US Pushes Hamas Disarmament With Gaza Weapons Buyback Plan
The US has told the UN Security Council that further Israeli troop withdrawals from Gaza will depend on Hamas disarming under an internationally funded weapons buyback program.
US Ambassador to the UN Mike Waltz said the initiative would include permanently decommissioning weapons through an agreed process overseen by independent international partners.
He noted that the work to urge compliance from the militant group will be overseen by the so-called “Board of Peace,” which consists of 26 countries, alongside the US-sponsored technocrat authority the Palestinian National Committee.
“Hamas must not have any role in the governance of Gaza, directly or indirectly, in any form. Period,” Waltz told the UN council.
“All military, terror, and offensive infrastructure, including tunnels and weapon production facilities, will be destroyed and not rebuilt.”

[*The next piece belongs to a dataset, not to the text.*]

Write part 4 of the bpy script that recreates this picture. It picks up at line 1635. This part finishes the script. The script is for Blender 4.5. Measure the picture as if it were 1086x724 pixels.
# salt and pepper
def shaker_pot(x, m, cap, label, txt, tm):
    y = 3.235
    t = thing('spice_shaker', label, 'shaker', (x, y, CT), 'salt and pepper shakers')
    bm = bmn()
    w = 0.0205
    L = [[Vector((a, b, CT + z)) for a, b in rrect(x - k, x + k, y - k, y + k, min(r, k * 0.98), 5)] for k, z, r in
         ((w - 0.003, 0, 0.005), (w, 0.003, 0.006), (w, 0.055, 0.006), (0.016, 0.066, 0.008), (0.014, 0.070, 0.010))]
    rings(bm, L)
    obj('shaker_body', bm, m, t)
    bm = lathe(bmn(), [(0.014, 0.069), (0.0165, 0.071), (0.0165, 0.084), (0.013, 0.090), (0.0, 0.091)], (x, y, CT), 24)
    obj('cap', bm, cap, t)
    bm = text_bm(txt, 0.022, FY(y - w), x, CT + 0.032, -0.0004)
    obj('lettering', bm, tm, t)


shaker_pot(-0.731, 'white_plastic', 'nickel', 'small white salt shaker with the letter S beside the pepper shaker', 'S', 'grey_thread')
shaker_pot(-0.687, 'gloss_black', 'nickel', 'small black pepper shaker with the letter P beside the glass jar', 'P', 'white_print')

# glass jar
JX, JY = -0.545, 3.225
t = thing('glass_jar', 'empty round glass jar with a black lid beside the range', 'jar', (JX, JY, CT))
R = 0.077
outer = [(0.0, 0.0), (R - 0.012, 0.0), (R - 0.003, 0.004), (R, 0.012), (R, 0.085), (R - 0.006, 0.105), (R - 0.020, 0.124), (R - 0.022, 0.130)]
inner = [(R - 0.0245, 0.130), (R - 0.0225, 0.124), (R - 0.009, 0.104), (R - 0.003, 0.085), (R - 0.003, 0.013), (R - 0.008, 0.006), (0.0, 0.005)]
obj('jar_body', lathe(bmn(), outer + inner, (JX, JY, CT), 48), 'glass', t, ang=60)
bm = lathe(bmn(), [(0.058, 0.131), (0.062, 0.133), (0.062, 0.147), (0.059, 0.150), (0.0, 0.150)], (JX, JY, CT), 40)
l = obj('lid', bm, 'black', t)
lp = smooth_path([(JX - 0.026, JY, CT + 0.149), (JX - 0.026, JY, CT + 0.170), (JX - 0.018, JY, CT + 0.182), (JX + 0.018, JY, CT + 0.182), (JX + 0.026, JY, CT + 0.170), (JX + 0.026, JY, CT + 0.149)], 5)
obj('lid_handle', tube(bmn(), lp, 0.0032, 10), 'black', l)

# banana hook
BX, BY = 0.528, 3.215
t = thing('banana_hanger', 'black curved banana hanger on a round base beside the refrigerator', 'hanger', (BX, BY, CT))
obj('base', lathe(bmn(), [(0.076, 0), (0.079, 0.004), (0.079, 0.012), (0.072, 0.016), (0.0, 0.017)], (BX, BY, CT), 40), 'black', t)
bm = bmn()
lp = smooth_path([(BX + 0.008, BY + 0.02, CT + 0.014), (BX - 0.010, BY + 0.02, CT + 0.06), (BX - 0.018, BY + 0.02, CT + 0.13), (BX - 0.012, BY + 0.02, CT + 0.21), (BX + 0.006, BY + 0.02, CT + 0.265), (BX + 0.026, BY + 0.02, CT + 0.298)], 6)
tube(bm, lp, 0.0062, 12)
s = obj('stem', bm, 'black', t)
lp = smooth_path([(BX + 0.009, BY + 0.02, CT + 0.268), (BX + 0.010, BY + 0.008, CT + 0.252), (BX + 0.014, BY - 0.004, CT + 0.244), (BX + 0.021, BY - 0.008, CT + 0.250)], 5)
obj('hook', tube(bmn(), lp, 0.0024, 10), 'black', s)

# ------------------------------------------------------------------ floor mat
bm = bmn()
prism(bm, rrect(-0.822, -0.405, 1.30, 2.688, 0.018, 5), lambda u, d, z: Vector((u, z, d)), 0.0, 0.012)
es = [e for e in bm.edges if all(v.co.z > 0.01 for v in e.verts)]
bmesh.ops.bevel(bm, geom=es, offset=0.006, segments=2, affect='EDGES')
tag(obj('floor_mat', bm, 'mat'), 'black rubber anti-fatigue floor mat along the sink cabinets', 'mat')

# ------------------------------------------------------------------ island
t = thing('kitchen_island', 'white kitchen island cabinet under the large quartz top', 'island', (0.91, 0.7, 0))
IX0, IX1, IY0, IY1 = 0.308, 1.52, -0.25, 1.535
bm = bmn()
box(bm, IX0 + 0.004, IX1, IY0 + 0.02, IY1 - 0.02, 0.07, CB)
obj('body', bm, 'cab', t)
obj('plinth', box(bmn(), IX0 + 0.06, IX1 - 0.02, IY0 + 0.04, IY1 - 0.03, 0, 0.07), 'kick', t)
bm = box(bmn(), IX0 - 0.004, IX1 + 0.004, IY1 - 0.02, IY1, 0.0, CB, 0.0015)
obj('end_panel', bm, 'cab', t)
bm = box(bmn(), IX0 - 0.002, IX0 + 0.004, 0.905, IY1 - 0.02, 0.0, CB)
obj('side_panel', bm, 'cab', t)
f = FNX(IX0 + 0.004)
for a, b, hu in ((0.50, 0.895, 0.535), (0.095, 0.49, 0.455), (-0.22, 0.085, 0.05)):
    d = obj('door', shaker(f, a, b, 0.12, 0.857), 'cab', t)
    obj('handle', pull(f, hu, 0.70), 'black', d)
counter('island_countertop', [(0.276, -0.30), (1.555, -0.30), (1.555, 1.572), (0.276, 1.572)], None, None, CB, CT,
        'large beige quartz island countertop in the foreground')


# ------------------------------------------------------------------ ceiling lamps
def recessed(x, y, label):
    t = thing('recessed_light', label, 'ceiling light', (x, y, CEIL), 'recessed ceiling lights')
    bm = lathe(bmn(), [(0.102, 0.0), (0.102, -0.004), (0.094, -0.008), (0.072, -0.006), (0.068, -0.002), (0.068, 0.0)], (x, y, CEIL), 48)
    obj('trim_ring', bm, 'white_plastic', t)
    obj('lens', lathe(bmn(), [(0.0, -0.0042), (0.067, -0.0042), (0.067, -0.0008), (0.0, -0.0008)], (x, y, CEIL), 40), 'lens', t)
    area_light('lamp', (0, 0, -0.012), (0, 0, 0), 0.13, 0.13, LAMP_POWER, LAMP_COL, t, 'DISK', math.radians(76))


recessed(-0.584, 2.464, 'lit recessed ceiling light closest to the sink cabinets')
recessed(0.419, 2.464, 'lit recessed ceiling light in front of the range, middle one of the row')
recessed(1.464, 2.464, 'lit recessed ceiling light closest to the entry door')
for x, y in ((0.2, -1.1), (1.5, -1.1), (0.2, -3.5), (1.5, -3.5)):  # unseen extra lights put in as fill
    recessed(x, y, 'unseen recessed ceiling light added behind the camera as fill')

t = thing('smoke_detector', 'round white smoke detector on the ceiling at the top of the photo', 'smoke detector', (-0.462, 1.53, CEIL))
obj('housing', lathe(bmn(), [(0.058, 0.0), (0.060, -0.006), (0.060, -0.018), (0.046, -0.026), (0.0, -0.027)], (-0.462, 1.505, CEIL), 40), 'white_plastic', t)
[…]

The UN’s latest tally showed that Hamas remains “heavily armed,” with “thousands of rockets and anti-tank missiles and tens of thousands of assault rifles” in its stockpile.
Specifying part of small arms, Tel Aviv’s UN Ambassador Danny Danon said that the group “still holds roughly 60,000 assault rifles,” according to Reuters.
Broader Demilitarization
Waltz’s announcement is intended to apply pressure on Hamas to completely remove its troop concentration and corresponding equipment from Gaza, even as the freedom fighters currently control just under half of the region.
It aligns with a 2025 ceasefire brokered by President Donald Trump, which includes a 20-point peace plan that promises a gradual Israeli Defense Forces fall back in exchange for Hamas giving up its weapons.
The militant group has already agreed to discuss disarmament with other Palestinian factions and mediators in previous talks, but two Hamas officials claimed that neither Washington nor intermediaries have presented a detailed proposal, Reuters reported.
A US official noted that future disarmament discussions could include some form of amnesty.
To support the upcoming milestones, the UN Security Council has authorized the Board of Peace to deploy a temporary “International Stabilization Force.”
That unit is tasked with establishing control and enabling Israeli pullout, with benchmarks to be set by itself, Tel Aviv, and ceasefire guarantors US, Egypt, and Qatar.